ECLI:NL:HR:2006:AV1378
Hoge Raad
- Cassatie
- A.E.M. van der Putt-Lauwers
- F.W.G.M. van Brunschot
- D.G. van Vliet
- P. Lourens
- C.B. Bavinck
- Rechtspraak.nl
Cassatie over de aanslag in de vennootschapsbelasting en de behandeling van overschot gestorte bijdragen
In deze zaak gaat het om een cassatieprocedure van de Stichting X tegen een uitspraak van het Gerechtshof te Amsterdam, waarin een aanslag in de vennootschapsbelasting voor het jaar 1996 werd gehandhaafd. De Stichting had een aanslag ontvangen op een belastbaar bedrag van ƒ 380.577, met een verhoging van ƒ 500 wegens niet tijdige aangifte. Na bezwaar van de Stichting handhaafde de Inspecteur de aanslag, waarna de Stichting in beroep ging bij het Hof. Het Hof verklaarde het beroep ongegrond, waarop de Stichting cassatie instelde.
De Hoge Raad oordeelt dat het Hof ten onrechte heeft geoordeeld dat het overschot aan ontvangen bijdragen in de administratiekosten tot de belastbare winst van de Stichting behoort. De Stichting had aangevoerd dat zij op grond van de Regeling verplicht was om het overschot terug te betalen aan de aangeslotenen. Het Hof oordeelde echter dat de Regeling geen verplichting tot restitutie bevatte, wat door de Hoge Raad als een onjuiste rechtsopvatting werd aangemerkt. De Hoge Raad vernietigt de uitspraak van het Hof en verwijst de zaak terug naar het Gerechtshof te 's-Gravenhage voor verdere behandeling.

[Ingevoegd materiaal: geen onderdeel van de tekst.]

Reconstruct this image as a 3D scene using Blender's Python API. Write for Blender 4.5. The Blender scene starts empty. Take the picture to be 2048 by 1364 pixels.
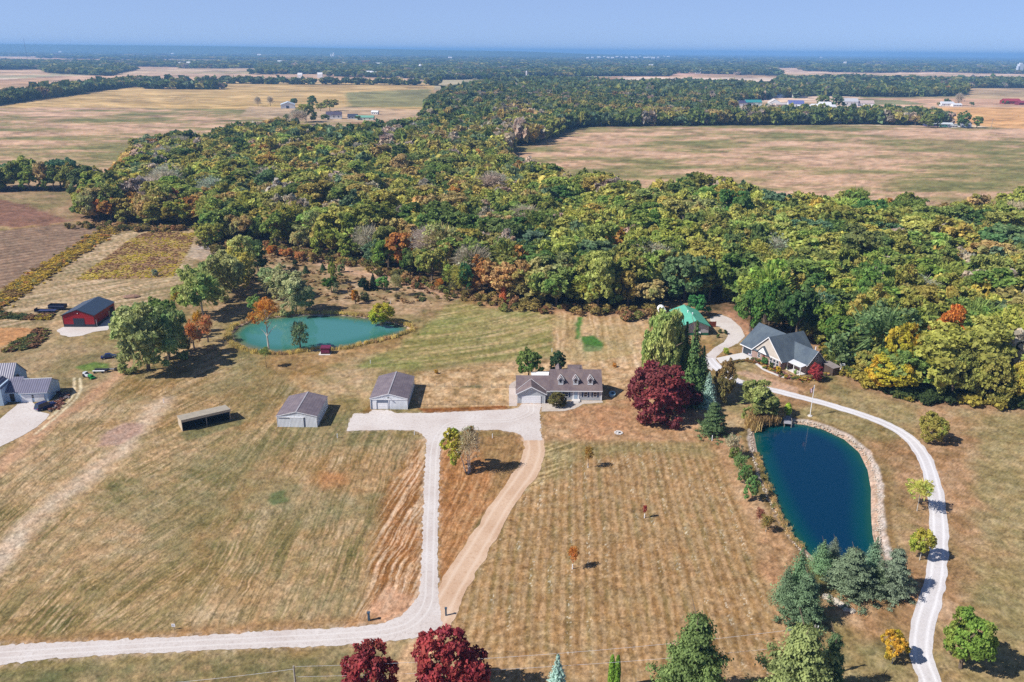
import bpy, math, random
import numpy as np
from mathutils import Vector, Matrix
from mathutils.geometry import tessellate_polygon

# ------------------------------------------------------------------ camera, sky, sun, exposure
SC = bpy.context.scene
COL = SC.collection
H = 86.0                                   # drone height above the fields (metres)
FPX = 1593.0                               # 28 mm lens on a 36 mm sensor, in pixels of a 2048 px wide picture
PITCH = math.radians(20.04); ROLL = math.radians(0.5)
FW = np.array([0, math.cos(PITCH), -math.sin(PITCH)])
_r = np.array([1., 0, 0]); _u = np.cross(_r, FW)
RT = _r*math.cos(ROLL)+_u*math.sin(ROLL); UP = _u*math.cos(ROLL)-_r*math.sin(ROLL)
cam = bpy.data.cameras.new('camera'); camo = bpy.data.objects.new('camera', cam); COL.objects.link(camo)
cam.lens = 28.0; cam.sensor_width = 36.0; cam.clip_start = 1.0; cam.clip_end = 90000.0
camo.matrix_world = Matrix(((RT[0], UP[0], -FW[0], 0), (RT[1], UP[1], -FW[1], 0), (RT[2], UP[2], -FW[2], H), (0, 0, 0, 1)))
SC.camera = camo
SUN_EL = 43.5; SUN_DIR = 20.0              # elevation; direction the shadows fall, degrees from +X towards +Y
w = bpy.data.worlds.new("World"); SC.world = w; w.use_nodes = True
nt = w.node_tree; nt.nodes.clear()
sky = nt.nodes.new('ShaderNodeTexSky'); sky.sky_type = 'NISHITA'; sky.sun_disc = False
sky.sun_elevation = math.radians(SUN_EL)
# the sun stands opposite the shadows: compass-like rotation measured from +Y towards +X
sx, sy = -math.cos(math.radians(SUN_DIR)), -math.sin(math.radians(SUN_DIR))
sky.sun_rotation = math.atan2(sx, sy)
sky.air_density = 0.35; sky.dust_density = 0.4; sky.ozone_density = 5.0; sky.altitude = 200
bg = nt.nodes.new('ShaderNodeBackground'); bg.inputs[1].default_value = 0.12
wo = nt.nodes.new('ShaderNodeOutputWorld'); even = nt.nodes.new('ShaderNodeMix'); even.data_type = 'RGBA'; even.inputs[7].default_value = (2.15, 2.95, 4.75, 1)   # thin even veil of high haze
wtc = nt.nodes.new('ShaderNodeTexCoord'); wsp = nt.nodes.new('ShaderNodeSeparateXYZ'); wmr = nt.nodes.new('ShaderNodeMapRange')
wmr.inputs[1].default_value = .05; wmr.inputs[2].default_value = .38; wmr.inputs[3].default_value = .72; wmr.inputs[4].default_value = .06
nt.links.new(wtc.outputs['Generated'], wsp.inputs[0]); nt.links.new(wsp.outputs[2], wmr.inputs[0]); nt.links.new(wmr.outputs[0], even.inputs[0])
nt.links.new(sky.outputs[0], even.inputs[6]); nt.links.new(even.outputs[2], bg.inputs[0]); nt.links.new(bg.outputs[0], wo.inputs[0])
sl = bpy.data.lights.new('sun', 'SUN'); sl.energy = 4.6; sl.angle = math.radians(0.5); sl.color = (1, .955, .88)
so = bpy.data.objects.new('sun', sl); COL.objects.link(so)
so.rotation_euler = Vector((-sx*math.cos(math.radians(SUN_EL)), -sy*math.cos(math.radians(SUN_EL)), -math.sin(math.radians(SUN_EL)))).to_track_quat('-Z', 'Y').to_euler()
SC.view_settings.view_transform = 'Standard'; SC.view_settings.look = 'None'
SC.view_settings.exposure = 0.48; SC.view_settings.gamma = 1.0
SC.cycles.use_denoising = False
SC.cycles.max_bounces = 6; SC.cycles.diffuse_bounces = 4; SC.cycles.glossy_bounces = 2; SC.cycles.volume_bounces = 1
SC.cycles.transparent_max_bounces = 8; SC.cycles.transmission_bounces = 2
SC.cycles.caustics_reflective = False; SC.cycles.caustics_refractive = False
K = 0.80                                   # sunlit colour -> surface reflectance

# ------------------------------------------------------------------ plan of the place: survey points are read off the photograph
def G(px, py, z=0.0):
    "point on the level z that a photo pixel looks at"
    d = FW+RT*((px-1024)/FPX)-UP*((py-682)/FPX)
    t = (z-H)/d[2]
    return np.array([d[0]*t, d[1]*t])
def Q(x, y, z):
    dx, dy, dz = x, y, z-H
    k = dx*FW[0]+dy*FW[1]+dz*FW[2]
    return 1024+FPX*(dx*RT[0]+dy*RT[1]+dz*RT[2])/k, 682-FPX*(dx*UP[0]+dy*UP[1]+dz*UP[2])/k
def hgt(px, py, ty):
    x, y = G(px, py); lo, hi = 0., 90.
    for i in range(40):
        m = (lo+hi)/2
        if Q(x, y, m)[1] > ty: lo = m
        else: hi = m
    return lo
def mpp(px, py):
    "metres per photo pixel at a ground point"
    x, y = G(px, py); return (x*FW[0]+y*FW[1]+(-H)*FW[2])/FPX
def s2l(c):
    c = np.asarray(c, float)/255.; return np.where(c <= .04045, c/12.92, ((c+.055)/1.055)**2.4)
def C(r, g, b, k=None): return s2l((r, g, b))*(K if k is None else k)
def rgba(c): return (float(c[0]), float(c[1]), float(c[2]), 1.0)

# ------------------------------------------------------------------ noise in plan
def _hash(ix, iy, seed):
    h = (ix.astype(np.int64)*374761393+iy.astype(np.int64)*668265263+seed*974634777) & 0xFFFFFFFF
    h = ((h ^ (h >> 13))*1274126177) & 0xFFFFFFFF
    return ((h ^ (h >> 16)) & 0xFFFFFF)/float(0xFFFFFF)
def vn(x, y, seed=0):
    ix = np.floor(x); iy = np.floor(y); fx = x-ix; fy = y-iy
    fx = fx*fx*(3-2*fx); fy = fy*fy*(3-2*fy)
    a = _hash(ix, iy, seed); b = _hash(ix+1, iy, seed); c = _hash(ix, iy+1, seed); d = _hash(ix+1, iy+1, seed)
    return (a*(1-fx)+b*fx)*(1-fy)+(c*(1-fx)+d*fx)*fy
def fbm(x, y, seed=0, o=4, g=.55):
    s = 0; a = 1; t = 0
    for i in range(o):
        s = s+a*vn(x*2**i+17.3*i, y*2**i-9.1*i, seed+i*7); t += a; a *= g
    return s/t
def sst(a, b, x):
    t = np.clip((x-a)/(b-a), 0, 1); return t*t*(3-2*t)
def rotc(x, y, deg):
    "u runs along the direction deg (from +X), v across it"
    a = math.radians(deg); return x*math.cos(a)+y*math.sin(a), -x*math.sin(a)+y*math.cos(a)

# ------------------------------------------------------------------ mesh helpers
class MB:
    def __init__(s): s.v = []; s.f = []
    def add(s, vs, fs):
        o = len(s.v); s.v += [tuple(map(float, p)) for p in vs]; s.f += [tuple(i+o for i in f) for f in fs]; return s
    def box(s, x0, y0, z0, x1, y1, z1):
        return s.add([(x0, y0, z0), (x1, y0, z0), (x1, y1, z0), (x0, y1, z0), (x0, y0, z1), (x1, y0, z1), (x1, y1, z1), (x0, y1, z1)],
                     [(0, 3, 2, 1), (4, 5, 6, 7), (0, 1, 5, 4), (1, 2, 6, 5), (2, 3, 7, 6), (3, 0, 4, 7)])
    def prism(s, prof, a0, a1, axis='y'):
        "profile of (u, z) points extruded along an axis"
        n = len(prof)
        if axis == 'y': vs = [(u, a0, z) for u, z in prof]+[(u, a1, z) for u, z in prof]
        else: vs = [(a0, u, z) for u, z in prof]+[(a1, u, z) for u, z in prof]
        fs = [tuple(range(n)), tuple(range(2*n-1, n-1, -1))]+[(i, i+n, (i+1) % n+n, (i+1) % n) for i in range(n)]
        return s.add(vs, fs)
    def slab(s, pts, t):
        "four-sided sheet given by its upper face, thickened downwards"
        n = len(pts); P = [Vector(p) for p in pts]
        nn = (P[1]-P[0]).cross(P[2]-P[0]).normalized()
        if nn.z < 0: nn = -nn
        vs = [tuple(p) for p in P]+[tuple(p-nn*t) for p in P]
        return s.add(vs, [tuple(range(n)), tuple(range(2*n-1, n-1, -1))]+[(i, i+n, (i+1) % n+n, (i+1) % n) for i in range(n)])
    def tube(s, p0, p1, r0, r1=None, n=6):
        r1 = r0 if r1 is None else r1
        p0 = Vector(p0); p1 = Vector(p1); d = (p1-p0).normalized()
        a = d.cross(Vector((0, 0, 1)) if abs(d.z) < .9 else Vector((1, 0, 0))).normalized(); b = d.cross(a)
        vs = []
        for p, r in ((p0, r0), (p1, r1)):
            for i in range(n):
                t = 2*math.pi*i/n; vs.append(tuple(p+a*math.cos(t)*r+b*math.sin(t)*r))
        return s.add(vs, [(i, (i+1) % n, (i+1) % n+n, i+n) for i in range(n)]+[tuple(range(n-1, -1, -1)), tuple(range(n, 2*n))])
    def loft(s, rings, cap=True):
        n = len(rings[0]); vs = [p for r in rings for p in r]; fs = []
        for k in range(len(rings)-1):
            for i in range(n): fs.append((k*n+i, k*n+(i+1) % n, (k+1)*n+(i+1) % n, (k+1)*n+i))
        if cap: fs += [tuple(range(n-1, -1, -1)), tuple(range((len(rings)-1)*n, len(rings)*n))]
        return s.add(vs, fs)
    def data(s, name):
        me = bpy.data.meshes.new(name); me.from_pydata(s.v, [], s.f); me.update(); return me
def link(name, data, mat=None, parent=None, label=None):
    o = bpy.data.objects.new(name, data); COL.objects.link(o)
    if mat is not None and data is not None and not data.materials: data.materials.append(mat)
    if parent is not None: o.parent = parent
    if label: o['label'] = label
    return o
def part(name, mb, mat, parent, label=None): return link(name, mb.data(name), mat, parent, label)
def tag(o, label, cat, group=None):
    o['label'] = label; o['category'] = cat
    if group: o['group'] = group
    return o
def thing(name, label, cat, loc=(0, 0, 0), rot=0, group=None):
    o = bpy.data.objects.new(name, None); COL.objects.link(o); o.empty_display_size = .5
    o.location = (float(loc[0]), float(loc[1]), float(loc[2]) if len(loc) > 2 else 0.0); o.rotation_euler = (0, 0, math.radians(rot))
    return tag(o, label, cat, group)
def npmesh(name, V, F, attrs=None, mat=None):
    "mesh from arrays: V (n,3), F (m,4) or (m,3); attrs {name: (n,3) colour per point}"
    me = bpy.data.meshes.new(name); n, m, k = len(V), len(F), F.shape[1]
    me.vertices.add(n); me.vertices.foreach_set('co', np.ascontiguousarray(V, np.float32).ravel())
    me.loops.add(m*k); me.loops.foreach_set('vertex_index', np.ascontiguousarray(F, np.int32).ravel())
    me.polygons.add(m); me.polygons.foreach_set('loop_start', np.arange(0, m*k, k, dtype=np.int32))
    try: me.polygons.foreach_set('loop_total', np.full(m, k, np.int32))
    except Exception: pass
    for an, av in (attrs or {}).items():
        at = me.attributes.new(an, 'FLOAT_COLOR', 'POINT')
        at.data.foreach_set('color', np.concatenate([av, np.ones((n, 1))], 1).astype(np.float32).ravel())
    me.update(calc_edges=True)
    if mat is not None: me.materials.append(mat)
    return me
def stuff(name, me, label=None):
    o = bpy.data.objects.new(name, me); COL.objects.link(o); o['kind'] = 'stuff'
    if label: o['label'] = label
    return o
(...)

Daarnaast oordeelt de Hoge Raad dat de Staatssecretaris van Financiën moet worden veroordeeld in de kosten van het geding in cassatie, en dat de Staat als rechtspersoon deze kosten moet vergoeden. De uitspraak van de Hoge Raad heeft belangrijke implicaties voor de behandeling van overschotten in de vennootschapsbelasting en de verplichtingen van stichtingen in dit kader.